--- Exercise brief ---
Go through the data below and copy it exactly, skipping every picture.

--- Given records ---
▬▬▬
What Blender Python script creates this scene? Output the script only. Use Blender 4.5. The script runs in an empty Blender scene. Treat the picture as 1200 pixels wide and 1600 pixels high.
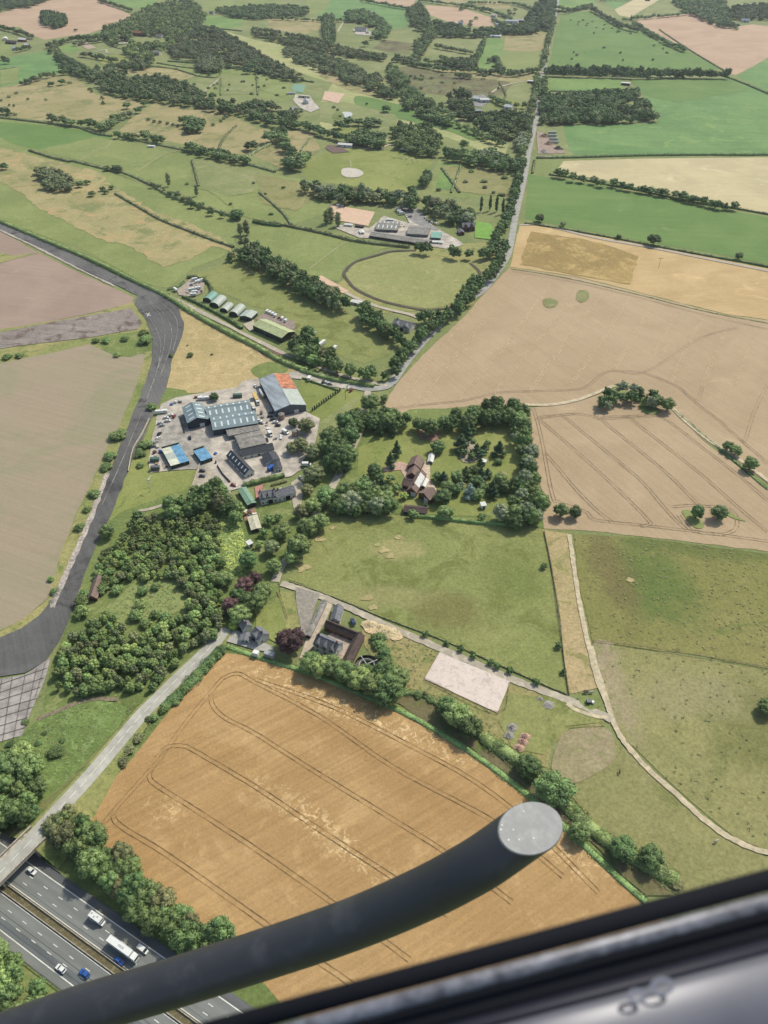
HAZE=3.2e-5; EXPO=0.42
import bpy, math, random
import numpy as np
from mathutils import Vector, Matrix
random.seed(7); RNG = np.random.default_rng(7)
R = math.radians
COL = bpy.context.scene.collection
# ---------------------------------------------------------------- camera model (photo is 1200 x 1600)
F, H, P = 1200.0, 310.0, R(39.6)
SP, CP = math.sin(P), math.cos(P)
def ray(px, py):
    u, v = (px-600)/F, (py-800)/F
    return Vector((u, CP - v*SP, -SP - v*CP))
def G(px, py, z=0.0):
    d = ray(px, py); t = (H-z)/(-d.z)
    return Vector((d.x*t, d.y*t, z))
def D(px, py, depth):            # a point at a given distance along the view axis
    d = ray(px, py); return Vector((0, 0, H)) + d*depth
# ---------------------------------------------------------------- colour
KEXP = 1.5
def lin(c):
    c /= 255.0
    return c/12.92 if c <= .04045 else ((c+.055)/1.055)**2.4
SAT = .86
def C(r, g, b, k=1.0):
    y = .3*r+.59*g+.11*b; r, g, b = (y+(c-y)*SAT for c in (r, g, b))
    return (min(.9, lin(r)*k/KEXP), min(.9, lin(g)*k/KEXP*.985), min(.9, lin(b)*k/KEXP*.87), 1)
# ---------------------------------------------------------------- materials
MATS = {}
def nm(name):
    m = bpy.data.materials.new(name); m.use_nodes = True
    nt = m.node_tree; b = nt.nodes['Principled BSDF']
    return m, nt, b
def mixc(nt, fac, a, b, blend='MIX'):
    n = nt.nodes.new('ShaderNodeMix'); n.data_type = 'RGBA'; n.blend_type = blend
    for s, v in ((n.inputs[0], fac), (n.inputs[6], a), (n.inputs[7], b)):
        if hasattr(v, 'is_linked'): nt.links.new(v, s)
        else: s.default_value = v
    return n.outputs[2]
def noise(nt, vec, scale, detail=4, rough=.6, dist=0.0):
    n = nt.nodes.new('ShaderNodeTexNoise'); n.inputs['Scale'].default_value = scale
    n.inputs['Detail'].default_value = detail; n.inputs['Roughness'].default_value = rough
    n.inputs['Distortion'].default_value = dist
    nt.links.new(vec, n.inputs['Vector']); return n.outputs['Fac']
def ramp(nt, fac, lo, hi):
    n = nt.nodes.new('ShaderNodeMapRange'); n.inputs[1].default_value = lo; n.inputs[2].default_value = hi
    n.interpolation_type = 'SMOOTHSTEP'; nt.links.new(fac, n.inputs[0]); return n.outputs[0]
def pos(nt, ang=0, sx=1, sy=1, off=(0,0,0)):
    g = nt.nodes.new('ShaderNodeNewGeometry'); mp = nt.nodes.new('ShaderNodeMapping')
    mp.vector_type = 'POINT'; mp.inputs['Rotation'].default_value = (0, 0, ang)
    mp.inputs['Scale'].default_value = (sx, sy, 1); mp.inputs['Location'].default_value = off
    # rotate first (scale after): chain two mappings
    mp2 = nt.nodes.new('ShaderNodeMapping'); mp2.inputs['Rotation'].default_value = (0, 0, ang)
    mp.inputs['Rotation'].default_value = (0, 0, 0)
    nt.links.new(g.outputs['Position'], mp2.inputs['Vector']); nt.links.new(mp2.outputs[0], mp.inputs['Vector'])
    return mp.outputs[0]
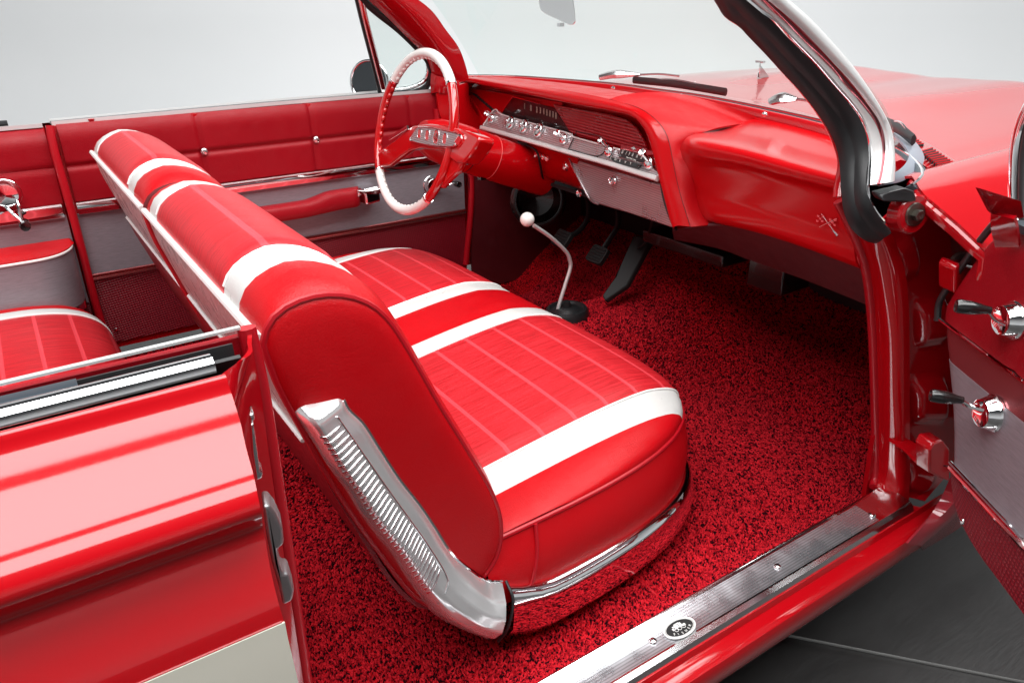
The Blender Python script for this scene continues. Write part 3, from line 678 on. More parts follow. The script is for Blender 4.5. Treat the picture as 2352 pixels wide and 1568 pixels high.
▬▬▬
--- Result of the exercise ---
What Blender Python script creates this scene? Output the script only. Use Blender 4.5. The script runs in an empty Blender scene. Treat the picture as 1200 pixels wide and 1600 pixels high.
HAZE=3.2e-5; EXPO=0.42
import bpy, math, random
import numpy as np
from mathutils import Vector, Matrix
random.seed(7); RNG = np.random.default_rng(7)
R = math.radians
COL = bpy.context.scene.collection
# ---------------------------------------------------------------- camera model (photo is 1200 x 1600)
F, H, P = 1200.0, 310.0, R(39.6)
SP, CP = math.sin(P), math.cos(P)
def ray(px, py):
    u, v = (px-600)/F, (py-800)/F
    return Vector((u, CP - v*SP, -SP - v*CP))
def G(px, py, z=0.0):
    d = ray(px, py); t = (H-z)/(-d.z)
    return Vector((d.x*t, d.y*t, z))
def D(px, py, depth):            # a point at a given distance along the view axis
    d = ray(px, py); return Vector((0, 0, H)) + d*depth
# ---------------------------------------------------------------- colour
KEXP = 1.5
def lin(c):
    c /= 255.0
    return c/12.92 if c <= .04045 else ((c+.055)/1.055)**2.4
SAT = .86
def C(r, g, b, k=1.0):
    y = .3*r+.59*g+.11*b; r, g, b = (y+(c-y)*SAT for c in (r, g, b))
    return (min(.9, lin(r)*k/KEXP), min(.9, lin(g)*k/KEXP*.985), min(.9, lin(b)*k/KEXP*.87), 1)
# ---------------------------------------------------------------- materials
MATS = {}
def nm(name):
    m = bpy.data.materials.new(name); m.use_nodes = True
    nt = m.node_tree; b = nt.nodes['Principled BSDF']
    return m, nt, b
def mixc(nt, fac, a, b, blend='MIX'):
    n = nt.nodes.new('ShaderNodeMix'); n.data_type = 'RGBA'; n.blend_type = blend
    for s, v in ((n.inputs[0], fac), (n.inputs[6], a), (n.inputs[7], b)):
        if hasattr(v, 'is_linked'): nt.links.new(v, s)
        else: s.default_value = v
    return n.outputs[2]
def noise(nt, vec, scale, detail=4, rough=.6, dist=0.0):
    n = nt.nodes.new('ShaderNodeTexNoise'); n.inputs['Scale'].default_value = scale
    n.inputs['Detail'].default_value = detail; n.inputs['Roughness'].default_value = rough
    n.inputs['Distortion'].default_value = dist
    nt.links.new(vec, n.inputs['Vector']); return n.outputs['Fac']
def ramp(nt, fac, lo, hi):
    n = nt.nodes.new('ShaderNodeMapRange'); n.inputs[1].default_value = lo; n.inputs[2].default_value = hi
    n.interpolation_type = 'SMOOTHSTEP'; nt.links.new(fac, n.inputs[0]); return n.outputs[0]
def pos(nt, ang=0, sx=1, sy=1, off=(0,0,0)):
    g = nt.nodes.new('ShaderNodeNewGeometry'); mp = nt.nodes.new('ShaderNodeMapping')
    mp.vector_type = 'POINT'; mp.inputs['Rotation'].default_value = (0, 0, ang)
    mp.inputs['Scale'].default_value = (sx, sy, 1); mp.inputs['Location'].default_value = off
    # rotate first (scale after): chain two mappings
    mp2 = nt.nodes.new('ShaderNodeMapping'); mp2.inputs['Rotation'].default_value = (0, 0, ang)
    mp.inputs['Rotation'].default_value = (0, 0, 0)
    nt.links.new(g.outputs['Position'], mp2.inputs['Vector']); nt.links.new(mp2.outputs[0], mp.inputs['Vector'])
    return mp.outputs[0]
The Blender Python script for this scene continues. Write part 3, from line 678 on. More parts follow. The script is for Blender 4.5. Treat the picture as 2352 pixels wide and 1568 pixels high.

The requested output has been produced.